Posted on 07/04/20250 comments


5 Ways to Ditch B2B Jargon Without Losing Authority

“Let’s operationalize our go-to-market optimization roadmap to maximize synergistic cross-functional traction.”

If you’ve ever read a sentence like that—and had no idea what it meant—you’re not alone. Jargon-filled language still clutters too much B2B content.

But here's the truth: sounding complicated doesn't make you sound smarter. It makes you sound forgettable. If you want your message to stick, you need to speak like a human. That doesn’t mean dumbing things down. It means saying something worth reading. Here’s how to ditch the jargon without sacrificing your credibility.

  1. Write Like You Professionally Talk. Good B2B copy should feel like a conversation—not a legal contract. If you wouldn’t say it out loud to a client or colleague, don’t write it. Replace stiff, passive phrases with active, confident ones.

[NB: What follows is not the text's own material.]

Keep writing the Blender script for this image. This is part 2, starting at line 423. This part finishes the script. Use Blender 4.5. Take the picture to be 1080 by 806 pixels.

    Instead of: “Our scalable, cloud-based platform empowers organizations to synergize operations,”
    Try: “Our platform helps teams work faster and stay connected—wherever they are.”

    Tip: Read your copy out loud. If it sounds awkward, it probably is.

  2. Swap Out Jargon for Clarity. Some terms are useful shorthand—others are just noise. Be honest about which ones your audience actually needs to hear. Your goal isn’t to impress people with your vocabulary—it’s to help them take the next step.
  3. Be Specific, Not Vague. The more generic your message, the easier it is to ignore. Replace broad statements with clear, grounded examples.

    Instead of: “We offer innovative solutions for dynamic business challenges,”
    Try: “We help HR teams automate employee onboarding and reduce paperwork by 70%.”

    Specificity builds authority. It shows you understand your audience’s world—and how to help.

  4. Focus on Outcomes, Not Buzzwords. Jargon often shows up when brands talk about themselves. Flip the script. Talk about your buyer’s goals—and how you help them get there.

    Instead of: “Our AI-driven platform transforms business intelligence workflows,”
    Try: “You’ll get the insights you need in seconds—no spreadsheets, no delays.”

    Speak to results, not features. That’s what your buyers care about.

  5. Keep It Simple—Not Basic. Simple language isn’t “less professional.” In fact, it often shows greater mastery. Imagine explaining your product to a smart, busy prospect on their third Zoom call of the day. They don’t want clever. They want clear.
Final Thought

B2B marketing doesn’t have to sound like a corporate handbook. You can be clear, approachable and still be taken seriously. When people actually understand what you’re saying, they’re far more likely to believe it—and act on it.